Problem description. Reproduce the listing below exactly, beginning with its first line and ending with the line that holds "mb = MB(); mb.box((XW +"; pictures are not part of the copy.

"""

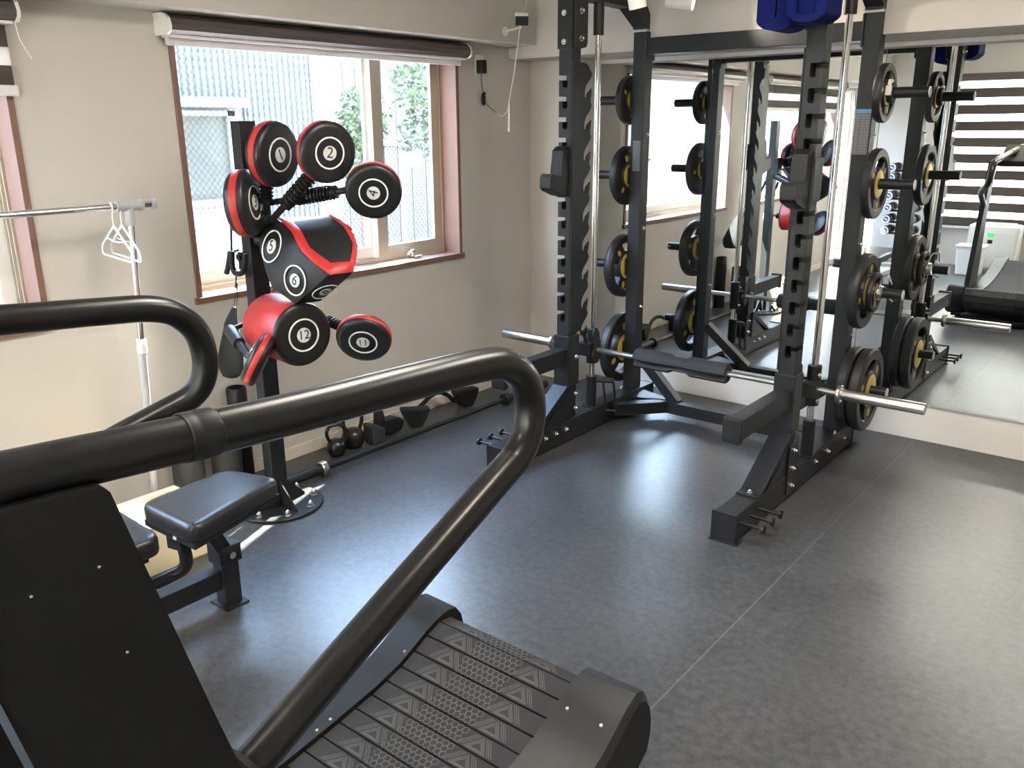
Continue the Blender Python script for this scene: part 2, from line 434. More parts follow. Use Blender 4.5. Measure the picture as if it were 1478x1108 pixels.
mb = MB(); mb.box((XW, -.80, 0), (XW + .009, YP, .062), .002); mb.box((XW, YB, 0), (XW + .009, -1.62, .062), .002); struct(mb.build('baseboard_left', 'base'))
mb = MB(); mb.box((XW + .009, YP - .009, 0), (-3.02, YP, .062), .002); struct(mb.build('baseboard_back', 'base'))

# mirror panels
edges = [-3.02, -2.288, -1.364, -.44, XR]
mlab = ['tall wall mirror panel beside the corner, behind the left rack upright', 'tall wall mirror panel filling the middle of the black rack',
        'tall wall mirror panel behind the rack upright with the printed chart', 'tall wall mirror panel furthest right along the wall']
for i in range(4):
    mb = MB(); mb.box((edges[i] + .001, YM, .1965), (edges[i + 1] - .001, 4.66, 1.955), .0012, seg=1)
    tag(mb.build('wall_mirror', 'mirror'), mlab[i], 'mirror', 'mirror panels along the back wall')

# ------------------------------------------------------------------ windows
def window(name, w, sill=True, split=None, sashes=None):
    y0, y1, z0, z1 = w
    r = sroot(name, (XW, (y0 + y1) / 2, z0))
    if sill:
        mb = MB(); t = .024
        x0, x1 = XW - .115, XW + .010
        mb.box((x0 + .001, y0, z0 + .001), (x1, y0 + t, z1), .002); mb.box((x0 + .001, y1 - t, z0 + .001), (x1, y1, z1), .002)
        mb.box((x0, y0 - .012, z0 - .004), (x1 + .008, y1 + .012, z0 + t), .003); mb.box((x0, y0, z1 - t), (x1, y1, z1), .002)
        mb.build('casing', 'brown', r)
    mb = MB(); a, b = XW - .170, XW - .112; t = .034
    mb.box((a, y0, z0), (b, y0 + t, z1), .002); mb.box((a, y1 - t, z0), (b, y1, z1), .002)
    mb.box((a + .001, y0 + .001, z0 + .001), (b - .001, y1 - .001, z0 + t), .002); mb.box((a + .001, y0 + .001, z1 - t), (b - .001, y1 - .001, z1 - .001), .002)
    for k in (.012, .030, .046):
        mb.box((b - k, y0 + t, z0 + t), (b - k + .006, y1 - t, z0 + t + .014)); mb.box((b - k, y1 - t - .012, z0 + t), (b - k + .006, y1 - t, z1 - t))
    mb.build('outer_frame', 'alu', r)
    for (sa, sb, xx, hh, stl, str_) in sashes:
        mb = MB(); lo, hi = xx - .011, xx + .011
        zb, zt = z0 + t, z1 - t
        mb.box((lo, sa, zb), (hi, sa + stl, zt), .003); mb.box((lo, sb - str_, zb), (hi, sb, zt), .003)
        mb.box((lo + .0012, sa + .002, zb + .001), (hi - .0012, sb - .002, zb + hh), .003); mb.box((lo + .0012, sa + .002, zt - .022), (hi - .0012, sb - .002, zt - .001), .003)
        sh = mb.build('sash', 'alu_w' if xx < XW - .14 else 'alu', r)
        mb = MB(); mb.box((xx - .003, sa + stl - .004, zb + hh - .004), (xx + .003, sb - str_ + .004, zt - .018)); mb.build('pane', 'glass', sh)
    return r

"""

Task response.
Continue the Blender Python script for this scene: part 2, from line 434. More parts follow. Use Blender 4.5. Measure the picture as if it were 1478x1108 pixels.
mb = MB(); mb.box((XW, -.80, 0), (XW + .009, YP, .062), .002); mb.box((XW, YB, 0), (XW + .009, -1.62, .062), .002); struct(mb.build('baseboard_left', 'base'))
mb = MB(); mb.box((XW + .009, YP - .009, 0), (-3.02, YP, .062), .002); struct(mb.build('baseboard_back', 'base'))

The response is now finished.